Kettlebell Exercise

Kettlebell exercises have become increasingly popular as a weight loss tool over the past several years.  There are good reasons for this.  First, many of the kettlebell exercises recruit multiple muscles.  In doing so, you get a very efficient muscle-building and fat-burning workout.  Second, with the unique shape of a kettlebell, they lend themselves to different exercises that challenge your muscles in a different way.  It is always a good idea to change up your workouts every 6-8 weeks to "confuse" your muscles.  Third, they are extremely simple to use.  The most basic of exercises with kettlebells can be learned in just minutes.  Plus, if you can think of a movement in your daily life (starting a lawn mower, putting items on a shelf above you, twisting & turning) you can simulate/enhance those movements with a kettlebell.  There are a number of other good reasons to use these nifty pieces of equipment.  Click here to learn more.


Kettlebell Exercise History

According to Wikipedia.....

Kettlebells were developed in Russia in the 1700s, primarily for weighing crops. It is said that these farmers became stronger and found them useful for showing off their strength during festivals. The Soviet army used them as part of their physical training and conditioning programs in the 20th century. They had been used for competition and sports throughout Russia and Europe since the 1940s.

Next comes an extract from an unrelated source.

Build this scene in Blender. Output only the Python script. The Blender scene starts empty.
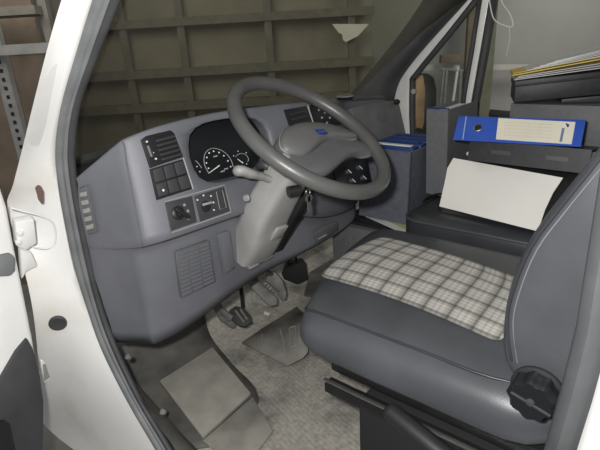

Kettlebell Exercise Examples

As I mentioned above, kettlebells are simple to learn how to use.  Once you master the basics, the sky is the limit in terms of the exercises that you can do with them.  I will list a few basics and then some of the more advanced movements that can be done.

Basics Movements

The Swing - This is the most basic of all the movements and many of the more advanced movements are built upon this.  Place yourself in an athletic position (knees bent, back straight) with the bell in both hands hanging between your legs.  Thrust upward aggressively with the bell bringing it up so your arms are horizontal to the floor.  Tighten your gluteal and thigh muscles to support the thrust (recruitment of hips, thighs, arms, shoulders, back and hands).  Lower in a controlled fashion and repeat.  Add heavier bells or reps as you get stronger.

Overhead Swing - Similar to the Swing, but the bell is raised above the head before lowering.

Slingshot - Done with a single bell...stand upright with our legs together, pass the bell around your body and "hand it off" to your other hand so you complete a full circle around your body (imaging the basketball drill where the ball is doing the same thing). 

More Advanced Movements

Slingshot Figure 8 - Similar to the Slingshot, partially squat and pass the bell in a figure-8 pattern between your legs.

Snatch - Can be done with one or two bells.  Start with the bell(s) on the ground between your bent legs.  Explode into a Swing motion bringing the bell above your head and hold it there stable.  Then lower to the ground and repeat.

Squats (with a number of variations) - Hold a bell in each hand in what is known as the "rack position" (bell resting on your forearm with elbows bent against your chest/ribs).  Squat so your thighs are parallel to the floor (adjust as your health and conditioning allow).  Vary by adding an overhead press as you stand back up or as you come down to the squat position.

For many more movements, see Wikipedia's page or see YouTube for videos of the exercises.


As you can see, there are so many uses for kettlebells.  This alone makes them a very effective and economical tool for strength training and weight loss.  They can be used by beginners and advanced lifters alike.  They come in a variety of sizes, colors and coatings.  I highly recommend adding a few (or several) to your equipment list.